Requirements: Write the listing out again, all of it, word for word.

>> Start

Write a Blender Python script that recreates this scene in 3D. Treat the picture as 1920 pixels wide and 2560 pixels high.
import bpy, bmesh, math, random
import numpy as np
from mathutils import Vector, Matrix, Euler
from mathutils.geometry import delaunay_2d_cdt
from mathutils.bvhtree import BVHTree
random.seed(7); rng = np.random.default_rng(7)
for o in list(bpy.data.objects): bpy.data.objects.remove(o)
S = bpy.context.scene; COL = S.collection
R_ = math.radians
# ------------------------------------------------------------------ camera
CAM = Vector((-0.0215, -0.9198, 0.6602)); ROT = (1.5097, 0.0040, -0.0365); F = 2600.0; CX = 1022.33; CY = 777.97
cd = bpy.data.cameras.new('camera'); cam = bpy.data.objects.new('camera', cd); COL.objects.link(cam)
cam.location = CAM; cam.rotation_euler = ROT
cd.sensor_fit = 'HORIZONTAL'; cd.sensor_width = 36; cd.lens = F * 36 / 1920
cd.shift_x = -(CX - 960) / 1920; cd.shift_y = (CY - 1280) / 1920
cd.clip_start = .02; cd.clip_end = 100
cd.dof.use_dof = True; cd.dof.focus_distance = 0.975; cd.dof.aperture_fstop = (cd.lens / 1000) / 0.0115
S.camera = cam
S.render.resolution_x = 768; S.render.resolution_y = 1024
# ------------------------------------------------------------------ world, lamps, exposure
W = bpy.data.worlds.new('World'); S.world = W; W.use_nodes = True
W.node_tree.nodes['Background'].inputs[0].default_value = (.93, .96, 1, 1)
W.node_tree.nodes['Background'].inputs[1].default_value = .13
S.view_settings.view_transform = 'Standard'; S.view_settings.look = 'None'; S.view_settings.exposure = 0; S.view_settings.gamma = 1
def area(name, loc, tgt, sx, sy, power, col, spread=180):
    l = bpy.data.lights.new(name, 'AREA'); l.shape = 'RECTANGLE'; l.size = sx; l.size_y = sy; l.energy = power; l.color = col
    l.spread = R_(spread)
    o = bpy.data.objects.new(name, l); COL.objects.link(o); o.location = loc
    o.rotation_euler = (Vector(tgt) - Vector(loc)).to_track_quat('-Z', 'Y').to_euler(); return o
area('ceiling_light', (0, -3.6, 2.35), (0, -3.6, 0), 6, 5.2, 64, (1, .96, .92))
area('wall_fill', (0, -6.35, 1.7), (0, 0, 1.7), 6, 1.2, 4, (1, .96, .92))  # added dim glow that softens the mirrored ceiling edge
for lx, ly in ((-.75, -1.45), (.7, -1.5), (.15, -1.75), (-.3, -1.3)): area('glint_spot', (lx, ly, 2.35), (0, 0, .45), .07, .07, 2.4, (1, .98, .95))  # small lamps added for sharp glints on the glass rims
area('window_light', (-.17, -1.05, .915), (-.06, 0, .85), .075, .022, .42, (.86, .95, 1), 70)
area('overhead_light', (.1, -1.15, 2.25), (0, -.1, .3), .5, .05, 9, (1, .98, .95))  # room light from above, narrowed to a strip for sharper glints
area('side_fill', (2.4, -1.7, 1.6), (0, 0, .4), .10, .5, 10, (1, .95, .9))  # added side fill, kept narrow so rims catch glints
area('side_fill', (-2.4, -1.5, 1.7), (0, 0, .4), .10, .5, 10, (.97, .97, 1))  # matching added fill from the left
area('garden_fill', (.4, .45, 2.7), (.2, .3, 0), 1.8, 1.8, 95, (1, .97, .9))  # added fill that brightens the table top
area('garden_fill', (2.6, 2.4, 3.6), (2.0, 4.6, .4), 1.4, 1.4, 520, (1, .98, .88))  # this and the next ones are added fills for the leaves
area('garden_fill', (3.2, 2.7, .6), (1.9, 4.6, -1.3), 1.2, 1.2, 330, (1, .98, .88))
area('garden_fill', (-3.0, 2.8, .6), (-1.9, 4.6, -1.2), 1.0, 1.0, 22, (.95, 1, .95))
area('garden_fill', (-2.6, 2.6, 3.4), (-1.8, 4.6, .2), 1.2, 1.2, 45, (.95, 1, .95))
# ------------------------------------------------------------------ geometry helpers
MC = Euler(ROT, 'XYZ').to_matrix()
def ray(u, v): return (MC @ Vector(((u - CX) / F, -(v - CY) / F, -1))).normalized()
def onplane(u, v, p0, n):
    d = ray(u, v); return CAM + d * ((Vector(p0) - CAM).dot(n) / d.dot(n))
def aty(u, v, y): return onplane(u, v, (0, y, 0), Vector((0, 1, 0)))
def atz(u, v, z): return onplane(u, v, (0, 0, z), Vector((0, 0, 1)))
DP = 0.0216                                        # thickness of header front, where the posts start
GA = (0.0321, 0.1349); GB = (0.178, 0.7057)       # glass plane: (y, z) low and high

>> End

Solved problem:
Write a Blender Python script that recreates this scene in 3D. Treat the picture as 1920 pixels wide and 2560 pixels high.
import bpy, bmesh, math, random
import numpy as np
from mathutils import Vector, Matrix, Euler
from mathutils.geometry import delaunay_2d_cdt
from mathutils.bvhtree import BVHTree
random.seed(7); rng = np.random.default_rng(7)
for o in list(bpy.data.objects): bpy.data.objects.remove(o)
S = bpy.context.scene; COL = S.collection
R_ = math.radians
# ------------------------------------------------------------------ camera
CAM = Vector((-0.0215, -0.9198, 0.6602)); ROT = (1.5097, 0.0040, -0.0365); F = 2600.0; CX = 1022.33; CY = 777.97
cd = bpy.data.cameras.new('camera'); cam = bpy.data.objects.new('camera', cd); COL.objects.link(cam)
cam.location = CAM; cam.rotation_euler = ROT
cd.sensor_fit = 'HORIZONTAL'; cd.sensor_width = 36; cd.lens = F * 36 / 1920
cd.shift_x = -(CX - 960) / 1920; cd.shift_y = (CY - 1280) / 1920
cd.clip_start = .02; cd.clip_end = 100
cd.dof.use_dof = True; cd.dof.focus_distance = 0.975; cd.dof.aperture_fstop = (cd.lens / 1000) / 0.0115
S.camera = cam
S.render.resolution_x = 768; S.render.resolution_y = 1024
# ------------------------------------------------------------------ world, lamps, exposure
W = bpy.data.worlds.new('World'); S.world = W; W.use_nodes = True
W.node_tree.nodes['Background'].inputs[0].default_value = (.93, .96, 1, 1)
W.node_tree.nodes['Background'].inputs[1].default_value = .13
S.view_settings.view_transform = 'Standard'; S.view_settings.look = 'None'; S.view_settings.exposure = 0; S.view_settings.gamma = 1
def area(name, loc, tgt, sx, sy, power, col, spread=180):
    l = bpy.data.lights.new(name, 'AREA'); l.shape = 'RECTANGLE'; l.size = sx; l.size_y = sy; l.energy = power; l.color = col
    l.spread = R_(spread)
    o = bpy.data.objects.new(name, l); COL.objects.link(o); o.location = loc
    o.rotation_euler = (Vector(tgt) - Vector(loc)).to_track_quat('-Z', 'Y').to_euler(); return o
area('ceiling_light', (0, -3.6, 2.35), (0, -3.6, 0), 6, 5.2, 64, (1, .96, .92))
area('wall_fill', (0, -6.35, 1.7), (0, 0, 1.7), 6, 1.2, 4, (1, .96, .92))  # added dim glow that softens the mirrored ceiling edge
for lx, ly in ((-.75, -1.45), (.7, -1.5), (.15, -1.75), (-.3, -1.3)): area('glint_spot', (lx, ly, 2.35), (0, 0, .45), .07, .07, 2.4, (1, .98, .95))  # small lamps added for sharp glints on the glass rims
area('window_light', (-.17, -1.05, .915), (-.06, 0, .85), .075, .022, .42, (.86, .95, 1), 70)
area('overhead_light', (.1, -1.15, 2.25), (0, -.1, .3), .5, .05, 9, (1, .98, .95))  # room light from above, narrowed to a strip for sharper glints
area('side_fill', (2.4, -1.7, 1.6), (0, 0, .4), .10, .5, 10, (1, .95, .9))  # added side fill, kept narrow so rims catch glints
area('side_fill', (-2.4, -1.5, 1.7), (0, 0, .4), .10, .5, 10, (.97, .97, 1))  # matching added fill from the left
area('garden_fill', (.4, .45, 2.7), (.2, .3, 0), 1.8, 1.8, 95, (1, .97, .9))  # added fill that brightens the table top
area('garden_fill', (2.6, 2.4, 3.6), (2.0, 4.6, .4), 1.4, 1.4, 520, (1, .98, .88))  # this and the next ones are added fills for the leaves
area('garden_fill', (3.2, 2.7, .6), (1.9, 4.6, -1.3), 1.2, 1.2, 330, (1, .98, .88))
area('garden_fill', (-3.0, 2.8, .6), (-1.9, 4.6, -1.2), 1.0, 1.0, 22, (.95, 1, .95))
area('garden_fill', (-2.6, 2.6, 3.4), (-1.8, 4.6, .2), 1.2, 1.2, 45, (.95, 1, .95))
# ------------------------------------------------------------------ geometry helpers
MC = Euler(ROT, 'XYZ').to_matrix()
def ray(u, v): return (MC @ Vector(((u - CX) / F, -(v - CY) / F, -1))).normalized()
def onplane(u, v, p0, n):
    d = ray(u, v); return CAM + d * ((Vector(p0) - CAM).dot(n) / d.dot(n))
def aty(u, v, y): return onplane(u, v, (0, y, 0), Vector((0, 1, 0)))
def atz(u, v, z): return onplane(u, v, (0, 0, z), Vector((0, 0, 1)))
DP = 0.0216                                        # thickness of header front, where the posts start
GA = (0.0321, 0.1349); GB = (0.178, 0.7057)       # glass plane: (y, z) low and high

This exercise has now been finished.